Accounting rules place box ticking above prudence
AN INCREASINGLY acrimonious battle on accounting standards is playing out that few people can follow with ease. Accounting standards, as a consequence of their highly technical nature, are easy to put aside as only of interest to those who have spent decades deciphering company finances. However, accounts are fundamental to the functioning of the modern market economy. If the accounts are wrong, how can we know whether a company – especially a bank – is a going concern or not?
Unease centres on the blind faith that both the UK government and European regulators place in International Financial Reporting Standards (IFRS). Much ink has been spilt on the issue of IFRS allowing banks to inflate their balance sheets and profits. The standards may have exacerbated the boom before the banking collapse brought down the markets. Even today, we see huge bonuses being paid out on the basis of accounts that do not reflect reality, but are deemed acceptable because they conform to the standards. In February 2012, HSBC admitted that directors were paid £5.019m, rather than the £3.076m disclosed in the 2010 accounts which had been prepared under IFRS. In Ireland, a heated debate continues on why auditors signed off the accounts of banks such as AIB which then collapsed within a year. The auditors’ defence is that the accounts were signed off as “true and fair in accordance with IFRS”.
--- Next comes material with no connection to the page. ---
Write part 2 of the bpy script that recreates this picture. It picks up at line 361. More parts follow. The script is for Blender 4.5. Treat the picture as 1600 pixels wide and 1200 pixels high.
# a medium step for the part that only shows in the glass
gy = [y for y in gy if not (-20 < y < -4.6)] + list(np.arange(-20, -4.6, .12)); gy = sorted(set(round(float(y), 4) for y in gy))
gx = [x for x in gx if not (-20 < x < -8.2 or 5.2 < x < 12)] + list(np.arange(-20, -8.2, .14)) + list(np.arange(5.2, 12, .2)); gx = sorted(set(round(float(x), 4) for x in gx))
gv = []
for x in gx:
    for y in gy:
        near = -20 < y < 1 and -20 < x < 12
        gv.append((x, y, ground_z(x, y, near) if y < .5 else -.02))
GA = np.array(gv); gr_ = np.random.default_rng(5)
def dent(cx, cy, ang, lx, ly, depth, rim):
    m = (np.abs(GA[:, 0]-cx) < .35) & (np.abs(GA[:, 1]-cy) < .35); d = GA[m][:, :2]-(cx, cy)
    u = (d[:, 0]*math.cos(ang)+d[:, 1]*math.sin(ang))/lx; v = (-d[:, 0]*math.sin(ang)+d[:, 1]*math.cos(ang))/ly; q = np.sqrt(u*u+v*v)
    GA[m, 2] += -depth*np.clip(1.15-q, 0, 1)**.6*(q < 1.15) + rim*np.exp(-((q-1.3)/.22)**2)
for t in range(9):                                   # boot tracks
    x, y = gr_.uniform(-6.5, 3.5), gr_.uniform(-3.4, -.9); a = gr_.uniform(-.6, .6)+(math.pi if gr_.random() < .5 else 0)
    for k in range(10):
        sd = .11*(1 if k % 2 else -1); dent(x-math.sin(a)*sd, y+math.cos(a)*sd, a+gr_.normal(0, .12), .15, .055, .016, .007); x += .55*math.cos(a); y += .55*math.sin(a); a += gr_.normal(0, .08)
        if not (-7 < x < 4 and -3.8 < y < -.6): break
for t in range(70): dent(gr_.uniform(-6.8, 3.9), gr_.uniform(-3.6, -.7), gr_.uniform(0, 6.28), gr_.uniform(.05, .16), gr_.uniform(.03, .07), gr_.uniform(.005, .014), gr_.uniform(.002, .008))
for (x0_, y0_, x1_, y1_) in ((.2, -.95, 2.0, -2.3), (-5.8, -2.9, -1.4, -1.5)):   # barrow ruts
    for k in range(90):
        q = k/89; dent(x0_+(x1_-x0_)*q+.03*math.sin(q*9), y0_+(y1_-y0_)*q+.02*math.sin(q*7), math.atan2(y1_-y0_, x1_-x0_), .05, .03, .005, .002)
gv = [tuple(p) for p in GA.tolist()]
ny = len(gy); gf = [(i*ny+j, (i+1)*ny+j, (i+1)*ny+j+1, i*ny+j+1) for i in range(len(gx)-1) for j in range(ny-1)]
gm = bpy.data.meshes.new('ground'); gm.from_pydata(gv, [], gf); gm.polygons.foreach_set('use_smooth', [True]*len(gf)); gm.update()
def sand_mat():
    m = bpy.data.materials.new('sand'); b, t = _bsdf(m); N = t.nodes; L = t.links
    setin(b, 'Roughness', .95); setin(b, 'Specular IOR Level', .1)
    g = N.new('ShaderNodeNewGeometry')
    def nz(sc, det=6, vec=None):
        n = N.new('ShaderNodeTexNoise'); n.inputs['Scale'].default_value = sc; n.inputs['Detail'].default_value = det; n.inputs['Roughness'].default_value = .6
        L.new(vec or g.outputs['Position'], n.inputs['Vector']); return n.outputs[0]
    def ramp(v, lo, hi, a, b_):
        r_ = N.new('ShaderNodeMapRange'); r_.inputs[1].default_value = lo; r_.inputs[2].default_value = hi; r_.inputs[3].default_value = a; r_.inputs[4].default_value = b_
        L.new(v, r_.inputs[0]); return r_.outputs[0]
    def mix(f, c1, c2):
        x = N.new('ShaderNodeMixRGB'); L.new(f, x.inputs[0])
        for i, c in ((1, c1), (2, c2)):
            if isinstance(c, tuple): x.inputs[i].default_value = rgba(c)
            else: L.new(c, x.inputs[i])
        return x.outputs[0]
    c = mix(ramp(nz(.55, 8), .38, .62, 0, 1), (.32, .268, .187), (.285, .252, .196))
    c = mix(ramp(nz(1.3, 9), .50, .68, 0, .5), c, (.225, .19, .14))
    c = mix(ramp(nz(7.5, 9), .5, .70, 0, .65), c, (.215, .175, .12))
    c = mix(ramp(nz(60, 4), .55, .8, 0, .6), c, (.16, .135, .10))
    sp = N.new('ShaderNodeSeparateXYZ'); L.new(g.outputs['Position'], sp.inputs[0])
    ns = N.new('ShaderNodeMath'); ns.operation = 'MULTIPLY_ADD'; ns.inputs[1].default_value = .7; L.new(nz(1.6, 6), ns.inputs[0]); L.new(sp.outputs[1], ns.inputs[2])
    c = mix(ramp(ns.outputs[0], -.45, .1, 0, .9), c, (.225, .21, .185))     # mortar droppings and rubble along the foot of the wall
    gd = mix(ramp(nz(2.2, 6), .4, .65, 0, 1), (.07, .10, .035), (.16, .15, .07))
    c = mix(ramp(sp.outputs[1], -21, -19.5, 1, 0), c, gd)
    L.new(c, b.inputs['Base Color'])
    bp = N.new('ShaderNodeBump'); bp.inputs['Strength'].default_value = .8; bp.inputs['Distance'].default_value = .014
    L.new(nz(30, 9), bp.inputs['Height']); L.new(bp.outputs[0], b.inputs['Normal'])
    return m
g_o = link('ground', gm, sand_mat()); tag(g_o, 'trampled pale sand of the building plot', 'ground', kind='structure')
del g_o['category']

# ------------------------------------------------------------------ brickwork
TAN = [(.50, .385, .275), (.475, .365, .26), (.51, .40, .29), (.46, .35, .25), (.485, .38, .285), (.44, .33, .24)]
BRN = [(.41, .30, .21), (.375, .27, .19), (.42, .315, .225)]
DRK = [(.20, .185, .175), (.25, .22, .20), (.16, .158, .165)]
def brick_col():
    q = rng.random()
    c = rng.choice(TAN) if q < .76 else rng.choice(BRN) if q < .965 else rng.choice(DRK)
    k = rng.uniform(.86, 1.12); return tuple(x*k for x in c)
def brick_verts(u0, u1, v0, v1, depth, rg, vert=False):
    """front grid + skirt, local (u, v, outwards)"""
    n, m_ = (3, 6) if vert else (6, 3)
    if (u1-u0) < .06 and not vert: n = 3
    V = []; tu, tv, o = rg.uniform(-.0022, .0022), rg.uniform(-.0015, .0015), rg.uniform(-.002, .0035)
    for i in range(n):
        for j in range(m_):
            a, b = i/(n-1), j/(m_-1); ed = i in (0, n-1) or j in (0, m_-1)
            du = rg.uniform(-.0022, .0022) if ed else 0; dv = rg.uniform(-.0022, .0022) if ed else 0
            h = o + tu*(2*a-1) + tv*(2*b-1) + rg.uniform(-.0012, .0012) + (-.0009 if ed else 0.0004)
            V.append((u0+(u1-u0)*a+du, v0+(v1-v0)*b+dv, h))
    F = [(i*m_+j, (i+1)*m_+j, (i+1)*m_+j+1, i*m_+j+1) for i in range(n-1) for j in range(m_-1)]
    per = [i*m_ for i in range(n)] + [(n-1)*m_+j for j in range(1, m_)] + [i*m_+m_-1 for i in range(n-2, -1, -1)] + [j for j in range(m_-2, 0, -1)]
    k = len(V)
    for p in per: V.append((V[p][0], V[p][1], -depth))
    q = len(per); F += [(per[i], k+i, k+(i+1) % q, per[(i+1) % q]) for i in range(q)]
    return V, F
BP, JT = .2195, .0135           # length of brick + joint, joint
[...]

IFRS has encouraged a move away from the principle of prudence, whereby accounts must not overstate assets or understate liabilities. Profits should only be booked once they are realised, and sufficient funds are put aside to cover any potential losses. This has been replaced by an American-inspired principle of auditor neutrality, which means accounts are always deemed “true and fair” if they have ticked all the boxes required by IFRS. This encourages auditors to move away from exercising professional scepticism when assessing a company’s accounts to simply ticking boxes.
This box ticking failed to spot financial institutions recording expected income from complex financial instruments in advance. We all saw the result of that when financial institutions failed, or had to be bailed out, since they simply did not put aside enough funds to cover their exposure to credit default swaps and collateralised debt obligations. AIG Financial Products was able to build a portfolio of $2.7 trillion (£1.7 trillion) in derivatives, resulting in liabilities many times its capacity to pay out.
As we consider the ongoing negotiations on a new EU accounting directive, we should be looking for accountants and auditors to be guided above all by the principle of prudence. Without this, some financial institutions and corporates will be able to continue to hide behind the mask of international accounting standards and claim they are solvent when they may be anything but.
Syed Kamall is Conservative MEP for London and a member of the European Parliament’s Economic and Monetary Affairs Committee.